I think many countries have historic, romantic attachments to their rivers - they were often the main arteries crossing the land and often the best way to get from one place to another (before good roads). For such a large landmass as the US, it doesn’t surprise me that some of your more landlocked compatriots hold romantic views of their waterways.

Having said that, I’m not sure we’re all that romantic about our rivers in the UK. Perhaps being an island, where no one is more than 3 hours drive from the coast, our focus is more on the sea. Hence the popular TV documentary series called Coast

I notice that all the ads at the bottom of this page are now for Danube River Cruises, which might tell you something.

As long as you’re not gonna moan when it brings along flooding, death and destruction, have at it.

A lot of the devastation caused by flooding is avoidable if we learn to stop building in the flood plains.

Well, we’ve only been doing it for thousands of years, it’ll sink in sooner or later.

Pakistan; the Indus River. The province of Sindh, named after the old Persian name for the Indus. The Punjab; literally land of Five Waters.

Part of the problem in the UK is that most rivers are in private hands - 96% of our waterways are unavailable for boats, and riverside access is often via private land.

So it’s hard to get misty-eyed over something you never see.

Certain UK rivers have a place in the popular imagination - Old Father Thames, the Tyne, punting along the Cam - and Wind in the Willows and Three Men In A Boat are enduringly popular, but we don’t have the same majestic rivers as the USA.

Germany has any number of songs celebrating the Rhine, most notably “Die Wacht am Rhein” and “Einmal am Rhein”.

A few operas centered around the Rhine, too.

The Yellow and Yangtze rivers have been huge influences upon Chinese culture, haven’t they?

Bulgarians get misty-eyed over the Danube, too. Which is kind of weird considering it’s the northern border, it’s not like it runs through the center of the country of anything like that.

Now that I think about it, I think some of it has to do with Bulgaria’s tragic revolutionary history.
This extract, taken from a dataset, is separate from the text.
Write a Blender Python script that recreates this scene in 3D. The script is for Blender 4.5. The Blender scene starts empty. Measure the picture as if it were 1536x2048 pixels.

The two most famous Bulgarian revolutionaries, Vassil Levsky and Hristo Botev, both ran away to Romania to escape Turkish persecution for their rabble-rousing. So their eventual crossing of the Dunav (Danube) back to Bulgaria to throw off the SHACKLES and CHAINS of the TURKISH SLAVERY is kind of momentous in Bulgarian history.

Then they both got caught and executed by the Turks. Ooops.